Private sector slams proposed electricity tariffs

Thursday, 16 December 2010 00:29 -     - {{hitsCtrl.values.hits}}

Host of industries present objections to Public Utilities Commission   

By Shezna Shums

The private sector is strongly objecting to the proposed electricity tariff by making its representations to the Public Utilities Commission (PUC), but authorities are doubtful whether it will result in changes.

The public hearing on setting of electricity tariffs was held yesterday with the participation of a host of industries, including the hotel sector, apparel, manufacturing, packaging, ceramics and rubber.

Officials of the Ceylon Electricity Board (CEB) and the Lanka Electricity Company were present when the industries submitted objections to the recently-proposed high electricity tariffs. Submissions were made by industry representatives as well as individual businesses.

The proposed electricity tariffs vary according to the industry and have sparked a great deal of frustration among several businesses, as the proposed high electricity tariffs will impose an added burden on exports.  



The business community argues that the tariffs will make Sri Lankan products less competitive in the world market, opening the possibility of loss of employment opportunities, along with losing investment opportunities to countries with lower costs of production and also push people to look for greener pastures out of Sri Lanka.

President of the Hotels Association Anura Lokuhetty told Daily FT that even CEB and Lanka Electricity Company gave the impression at the public hearing of it being an administrative nightmare to implement the proposed increased tariffs, given the various tiers and rates.

He said that the hotel industry was hit with one of the highest tariff increases of about 111% when compared with the current rate and some other industries would also suffer.

“Now the Government should provide encouraging rates to make Sri Lanka a competitor in the world market and then the electricity issues will automatically fall into place,” he added, calling on the Government to rethink its stand on the proposed electricity tariffs for next year.

Meanwhile, Immediate Past President, Sri Lanka Ceramic Council and Chairman of Dankotuwa Porcelain, Sunil Wijesinghe said that they too made representations at the public hearing.

Wijesinghe said that they urge the Government to provide an equal playing field to all industries, rather than providing some with lower and others with higher electricity tariffs, unless there is a specific need to do so.

“The ceramics industry is barely managing to stay afloat and a high electricity tariff will make Sri Lankan ceramics uncompetitive,” he said.

Wijesinghe explained that other countries in the region such as Bangladesh had lower labour costs and lower energy costs, thus making their products more competitive in the world market.

If the cost of production of ceramics is increased, this will only make the products lost their competitive edge in the world market, he explained.
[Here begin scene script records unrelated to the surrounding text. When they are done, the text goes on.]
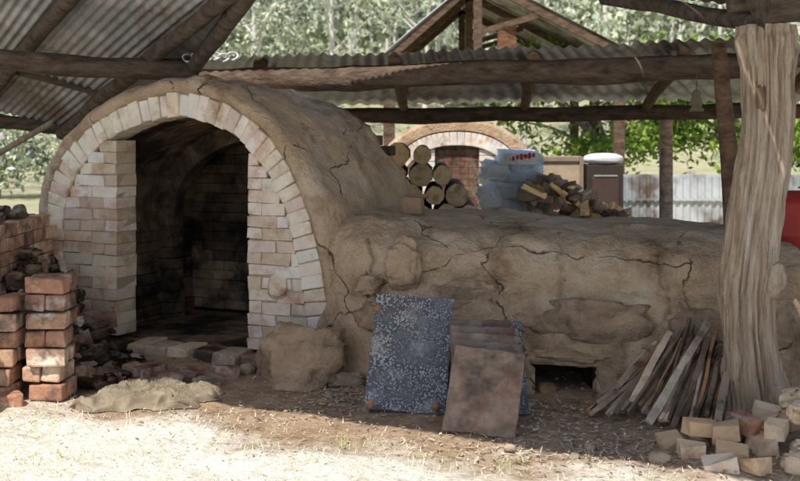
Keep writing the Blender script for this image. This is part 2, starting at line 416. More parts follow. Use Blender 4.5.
# ------------------------------------------------------------ long mud wall (firebox)
b=B('mud_wall_body',[M['mud'],M['inbrick']])
base=[(-.72,7.55),(-.42,7.2),(-.1,7.02),(.3,6.95),(.9,6.82),(1.5,6.68),(2.1,6.5),(2.35,6.42),(2.4,6.42)]
bc=cr(base,28)
sectn=[(-.18,-.05),(-.13,.12),(-.06,.35),(-.01,.58),(.04,.74),(.12,.86),(.25,.935),(.5,.975),(.9,.985),(1.4,.985),(1.62,.96),(1.72,.85),(1.75,.5),(1.75,0)]
sc_=cr(sectn,8)
rows=[];flatrows=[]
for i,p in enumerate(bc):
    t=i/(len(bc)-1);h=1.03*(1-.13*max(0,t-.2))
    if t<.3:h*=1+.06*(1-t/.3)
    row=[];fr=[]
    for j,(dpt,z) in enumerate([(q.x,q.y) for q in sc_]):
        q=V((p.x+dpt*.10,p.y+dpt*1.0,z*h));fr.append(q.copy())
        k=fbm(q,1.5)*.065+noise.noise(q*6)*.028+noise.noise(q*13)*.014
        if dpt<.3:k-=.05*max(0,1-abs(q.z-.64-.09*noise.noise(V((q.x*1.6,0,0))))/.08)
        for (cx,z0,z1) in((1.02,.5,.95),(1.62,.35,.85),(-.2,.55,.9)):
            if z0<q.z<z1 and dpt<.5:
                e=abs(q.x-cx-.05*noise.noise(V((0,q.z*7,cx)))-.02*noise.noise(V((0,q.z*25,cx))))
                k-=.035*max(0,1-e/.018)
        q+=V((0,-k,k*.5 if z>.5 else 0));row.append(q)
    rows.append(row);flatrows.append(fr)
def skiphole(i,k):
    q=flatrows[i][k];return .80<q.x<1.17 and k<18 and -.02<q.z<.165
b.grid(rows,skip=skiphole)
e=rows[-1];b.add([tuple(x) for x in e],[tuple(range(len(e)))])
b.box((.99,7.3,.1),(.28,0,0),(0,.02,0),(0,0,.2),(.5,.5,.5),1)
b.box((.765,7.04,.1),(.03,0,0),(0,.24,0),(0,0,.2),(1,1,1),1)
b.box((1.215,7.03,.1),(.03,0,0),(0,.26,0),(0,0,.2),(1,1,1),1)
b.box((.99,7.04,.215),(.22,0,0),(0,.22,0),(0,0,.03),(1,1,1),1)
body=b.done()
b=B('embedded_stones',[M['rock'],M['mud']])
st=[((-.62,6.98,.13),(.54,.36,.44),3,1.0),((.02,7.05,.74),(.26,.2,.32),5,1.15),((.42,6.97,.56),(.44,.2,.15),8,1.0),((.82,6.90,.40),(.44,.2,.13),9,.95),
((.68,6.80,.08),(.26,.26,.26),6,.9),((.99,6.75,.215),(.54,.2,.08),11,1.05),((1.29,6.68,.07),(.22,.22,.22),12,.9),((1.2,6.78,.44),(.66,.26,.26),14,.85),
((.3,6.95,.3),(.3,.18,.2),15,.9),((1.8,6.60,.40),(.4,.22,.24),16,.9),((.55,6.90,.26),(.34,.2,.15),17,.95),((-.14,6.99,.42),(.26,.18,.18),18,.9),((-.2,7.0,.62),(.16,.14,.12),19,.95),((-.86,7.3,.06),(.22,.2,.18),20,.85),((1.55,6.66,.24),(.3,.2,.13),23,.9),((.05,6.95,.14),(.26,.2,.2),24,.85)]
for c,s,sd,t in st:b.rock(c,s,sd,rz=-.2,tint=(t*1.03,t*.94,t*.86),amp=.42,nu=40,nv=28,blocky=.7,crease=.18)
for i in range(16):
    x=-.3+i*.17+R.uniform(-.05,.05)
    if .74<x<1.24:continue
    b.rock((x,6.97-.19*max(0,x)-.09,.03),(R.uniform(.1,.24),.14,R.uniform(.08,.18)),i+50,rz=i,tint=g(.9,.12),amp=.4,nu=18,nv=12,crease=.1)
b.rock((.9,6.72,.02),(.13,.1,.07),61,tint=(1,.8,.65),nu=14,nv=10)
stn=b.done()
empty('mud_firebox_wall',[body,stn])

# ------------------------------------------------------------ left brick retaining wall + stack
def bricktint():return R.choice([(.95,.92,.9),(1.15,1.1,1.05),(.55,.52,.56),(1.2,1.3,1.3),(1.0,.92,.85),(1.35,1.6,1.65),(1.15,1.25,1.2),(.75,.72,.72)])
b=B('brick_wall_bricks',[M['redbrick'],M['mortar']])
z=0;row=0
while z<.98:
    y=5.2-(.12 if row%2 else 0)
    while y<8.0:
        tn=bricktint()
        if z>.6:tn=tuple(x*1.3 for x in tn)
        b.rbox((-2.62+R.uniform(-.012,.012),y+.12,z+.045),(.12,.232,.082),rz=R.uniform(-.02,.02),tint=tn,jit=.005);y+=.24
    for xx in(-2.75,-2.88):
        b.rbox((xx,8.0,z+.045),(.12,.23,.082),tint=bricktint(),jit=.003)
    z+=.09;row+=1
b.box((-2.66,6.55,.47),(.08,0,0),(0,1.5,0),(0,0,.47),mi=1,tint=(1.1,.95,.85))
b.box((-3.2,6.6,.45),(.5,0,0),(0,1.5,0),(0,0,.45),mi=1,tint=(.8,.7,.6))
for i in range(34):
    b.rock((R.uniform(-3.3,-2.6),R.uniform(6.2,8.0),.98+R.uniform(-.02,.05)),(R.uniform(.06,.22),R.uniform(.06,.15),R.uniform(.05,.12)),i,rz=i,tint=g(.6,.4,.1),mi=1,nu=10,nv=7)
b.done(.01).name='brick_retaining_wall'
b=B('brick_stack',[M['redbrick']])
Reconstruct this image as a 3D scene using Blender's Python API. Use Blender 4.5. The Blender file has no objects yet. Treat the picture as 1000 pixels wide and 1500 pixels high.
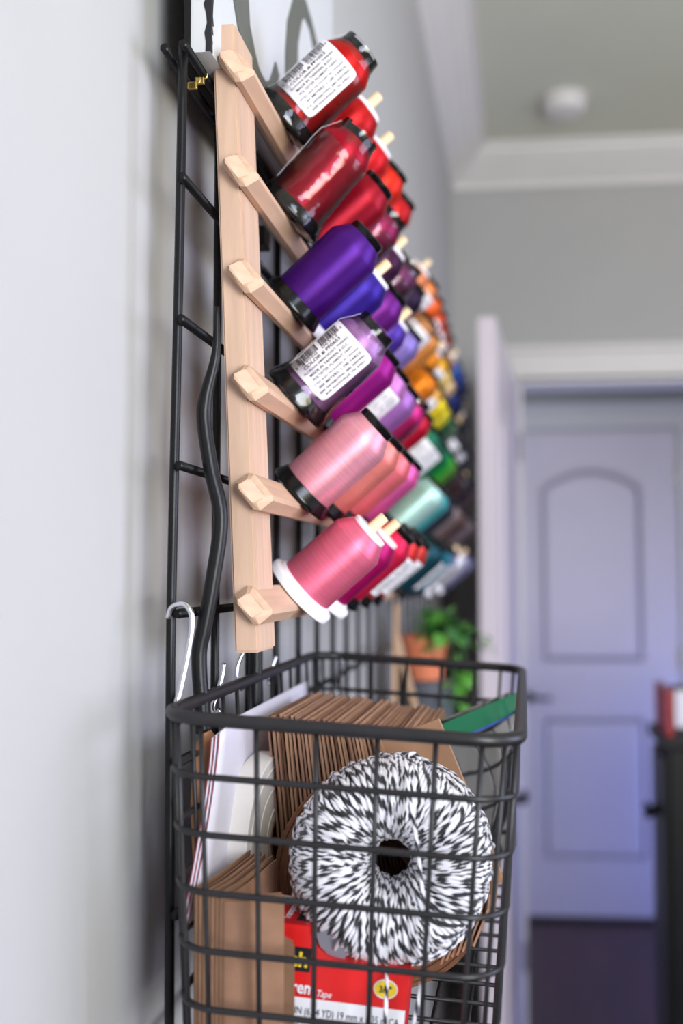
import bpy, bmesh, math, random
from mathutils import Vector, Matrix, Euler
random.seed(7)
PI = math.pi
SC = bpy.context.scene
COL = SC.collection

# ------------------------------------------------------------------ camera, world, light, exposure
CAM_H = 1.428
cd = bpy.data.cameras.new('camera')
cam = bpy.data.objects.new('camera', cd); COL.objects.link(cam)
Rv = Vector((0.99643198, 0.08421445, -0.0055897))
Uv = Vector((0.01064327, -0.05967953, 0.99816085))
Bv = -Vector((-0.08372598, 0.99465888, 0.06036291))
mw = Matrix((Rv, Uv, Bv)).transposed().to_4x4()
mw.translation = Vector((0, 0, CAM_H))
cam.matrix_world = mw
cd.sensor_fit = 'VERTICAL'; cd.sensor_height = 36.0; cd.sensor_width = 24.0
cd.lens = 36.0
cd.shift_x = -0.094
cd.clip_start = 0.02
cd.dof.use_dof = True
cd.dof.focus_distance = 0.635
cd.dof.aperture_fstop = 3.3
cd.dof.aperture_blades = 7
SC.camera = cam

world = bpy.data.worlds.new('world'); SC.world = world
world.use_nodes = True
bg = world.node_tree.nodes['Background']
bg.inputs[0].default_value = (0.72, 0.84, 1.0, 1)
bg.inputs[1].default_value = 1.0

def area_light(name, loc, direction, sx, sy, power, color):
    ld = bpy.data.lights.new(name, 'AREA'); ld.shape = 'RECTANGLE'
    ld.size = sx; ld.size_y = sy; ld.energy = power; ld.color = color
    o = bpy.data.objects.new(name, ld); COL.objects.link(o)
    o.location = loc
    o.rotation_euler = Vector(direction).to_track_quat('-Z', 'Y').to_euler()
    return o
# daylight entering through the window behind the camera: cool sky from above, warm ground bounce from below
area_light('window_sky_light', (0.95, -0.82, 1.62), (-0.42, 0.84, -0.34), 0.60, 1.30, 28, (0.70, 0.77, 1.0))
area_light('window_ground_light', (1.12, -0.80, 1.50), (0.16, 0.80, 0.56), 0.95, 1.20, 38, (1.0, 0.97, 0.68))
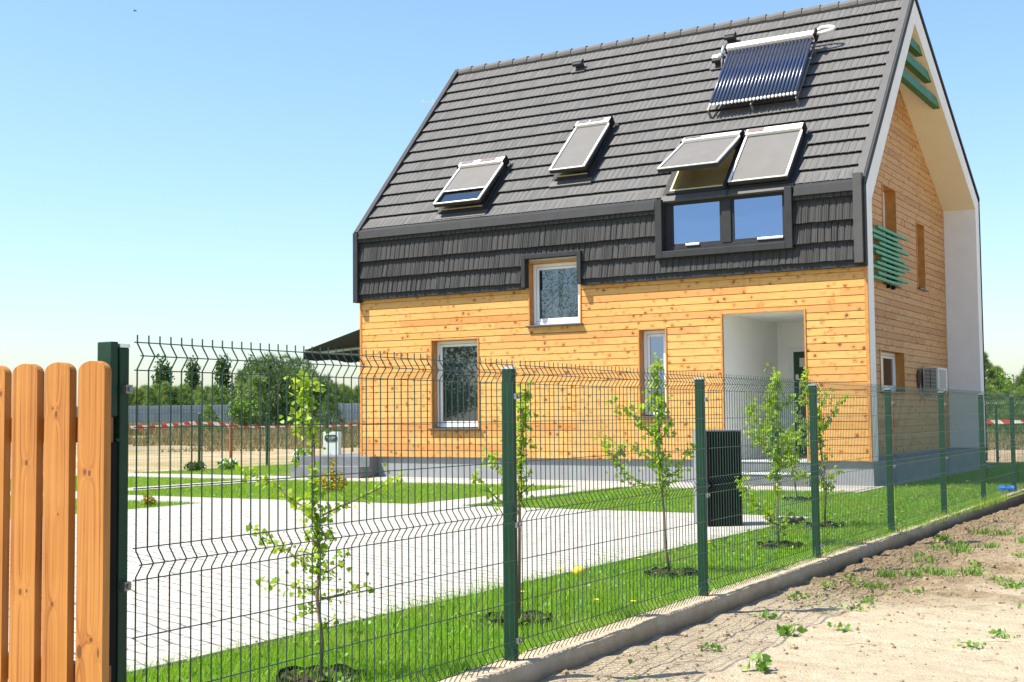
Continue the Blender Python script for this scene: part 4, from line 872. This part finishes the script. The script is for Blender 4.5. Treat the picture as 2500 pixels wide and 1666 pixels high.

The ceramic industry is highly energy intensive and energy costs generally constitute around 50% of the total cost of production in most ceramic factories.  The high cost of production at present in Sri Lanka has always been a disadvantage for Sri Lanka in comparison with regional competitors.

“Our member companies are unable to shift production to the off peak period due to a number of reasons. Given the employment of a large number of female employees, the lack of transport facilities in the night, the nature of production activities, kilns running continuously for 24 hours a day, seven days a week and in some companies which have a 24-hour uniform production level, there are no prospects for shifting production to the off-peak period,” he said.

Public Utilities Commission Chairman Dr. Jayatissa de Costa insisted that these submissions would be taken into consideration in determining the final electricity tariffs.